16 november 2022
ABRS – Hinder
In de onderhavige zaak komt de ingeschakelde adviseur ter uitvoering van de tussenuitspraak (ECLI:NL:RVS:2022:1610) tot de conclusie dat het nieuwe plan tot een duidelijke planologische verslechtering leidt omdat het nieuwe plan tot meer hinder in de vorm van (stem)geluid zal leiden. Daarbij wordt met name van belang geacht dat ter plekke gezinnen met kinderen kunnen verblijven en dat voor die kinderen meer specifieke voorzieningen zijn toegestaan. Alle aspecten in onderlinge samenhang bezien en rekening houdend met het te onderscheiden gewicht dat aan de aspecten toekomt, kwalificeert de adviseur de planologische wijziging per saldo tot een geringe planologische verslechtering. De adviseur stelt dat het geconstateerde nadeel kleiner is dan het bedrag dat op grond van het normaal maatschappelijk risico voor rekening van appellant behoort te blijven, waardoor de aanvraag moet worden afgewezen. Het college volgt het advies en wijst het verzoek om een tegemoetkoming af.
Appellant kan zich niet verenigen met het nieuwe besluit en is het niet eens met de conclusie dat er slechts sprake is van een geringe planologische verslechtering. Appellant stelt dat er veel sprake is van hinder van het gebruik van het AZC op de wijze waarop het nu plaatsvindt.

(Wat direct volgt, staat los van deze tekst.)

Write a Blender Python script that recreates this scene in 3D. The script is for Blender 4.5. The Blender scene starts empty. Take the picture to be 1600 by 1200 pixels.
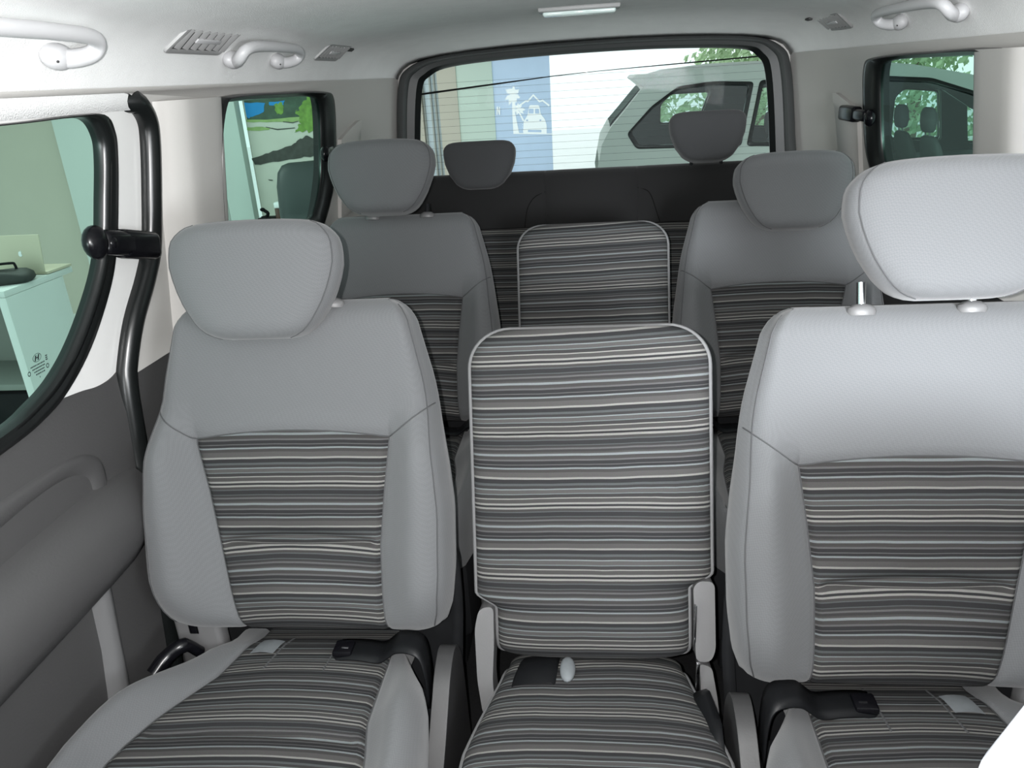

In het advies is door de adviseur een planvergelijking gemaakt. Voor wat betreft het aspect hinder komt de adviseur tot de conclusie dat er sprake is van een duidelijke planologische verslechtering, maar daar staat tegenover dat het plan wat betreft de aspecten uitzicht en schaduwhinder een beperkt voordeel met zich meebrengt. Per saldo is om die reden sprake van een geringe verslechtering. Voor het oordeel dat het planologisch nadeel daarmee is onderschat, ziet de Afdeling geen aanleiding. In het advies is op inzichtelijke wijze aangegeven welke feiten en omstandigheden aan deze conclusie ten grondslag zijn gelegd en de conclusie is niet onbegrijpelijk. De stelling van appellant dat hij in de praktijk veel hinder ondervindt van het AZC zoals dat wordt gebruikt, biedt onvoldoende concrete aanknopingspunten om te twijfelen aan de juistheid of volledigheid van de conclusie in het advies. Daarbij is van belang dat niet is gespecificeerd waaruit de hinder bestaat en daarmee of deze ten onrechte niet in het advies is betrokken. Daarbij komt dat geen tegemoetkoming in de schade kan worden toegekend die het gevolg is van het mogelijk niet naleven van gebruikers van geldende wettelijke voorschriften of mogelijke uitwassen van hun gedrag.